This
juridico-philosophical argument is a response to the juridical argument against
the sovereignty of the Holy See and for its status as an “instrumentality” of
the State of Vatican City, both objectively and specifically for the purpose of
civil suits in American courts against the Holy See in matters of clerical
sexual abuse.
1. The
State of Vatican City (SCV) was created by a bilateral treaty (Lateran Pacts) between
the Kingdom of Italy and the Holy See, both acting as sovereign entities.

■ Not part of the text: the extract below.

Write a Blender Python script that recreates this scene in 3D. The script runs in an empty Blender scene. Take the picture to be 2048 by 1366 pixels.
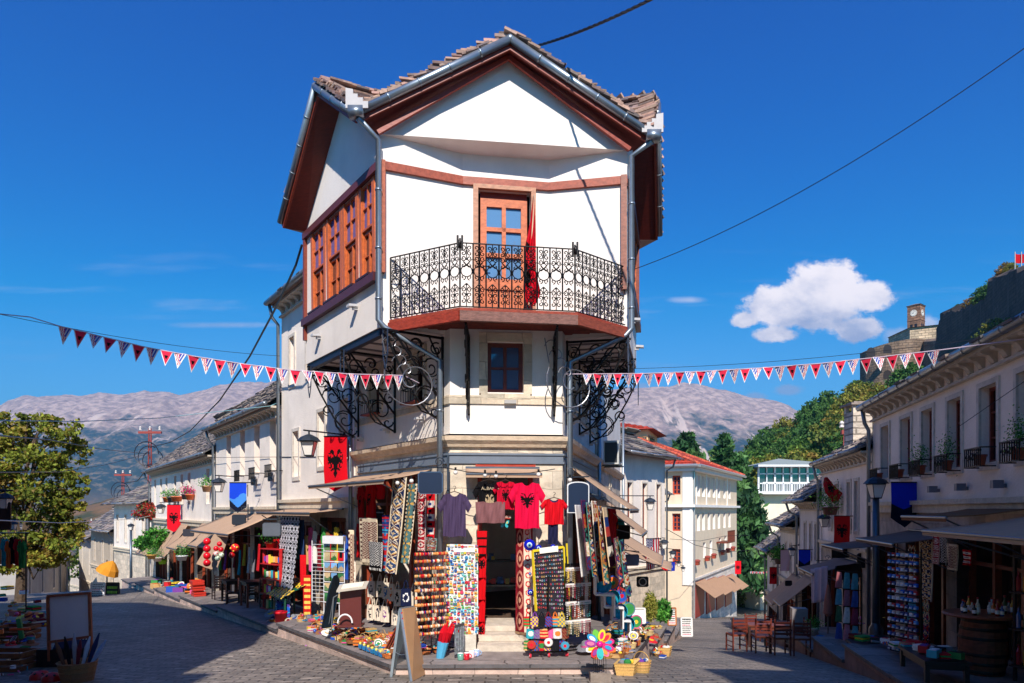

Therefore, the Holy See is juridically prior to the SCV as a sovereign entity
with concurrent sovereign personality equivalent to states under international
law and by that fact constitutes it as a sui
generis sovereign state.
2. Therefore
the Holy See cannot be an instrumentality of the SCV, since an instrument which
is created by a given entity cannot be temporally prior to such entity, for the
created cannot have existed before the creator.
3. But
the Holy See existed before the creation of the SCV and existed independent of
it until 1929.
4. Therefore
the SCV was created as an instrumentality of the Holy See, in order to protect
the sovereign personality of the Holy See, in absolute independence of the
Pope, and the salvific mission of the Catholic Church against temporal
sovereigns.
5. Therefore
suits against the Holy See as instrumentality of the SCV are absurd and should
not be allowed.
6. It
also follows that the Holy See is the only sovereign personality of “The Vatican”
entity, and the SCV is an instrumentality to ensure the temporal sovereignty of
the Holy See (historical evidence of this being the “States of the Church”
themselves were created in the 700s as a protection for the Church and the
Papacy against temporal sovereigns; this has always been the function of the
terratoriality of the Holy See and was the reason why the Roman Question had to
be resolved with a grant of sovereign terratoriality).
Written
16 August 2013, 7:24 am.
This argument is written in response to the argument set forth by James
Fantau in Rethinking the Soverign Status of the Holy See: Towards a Greater
Equality of States and Greater Protection of Citizens in United States Courts,
19 Card. J. Int'l & Comp. L. 487 (2011).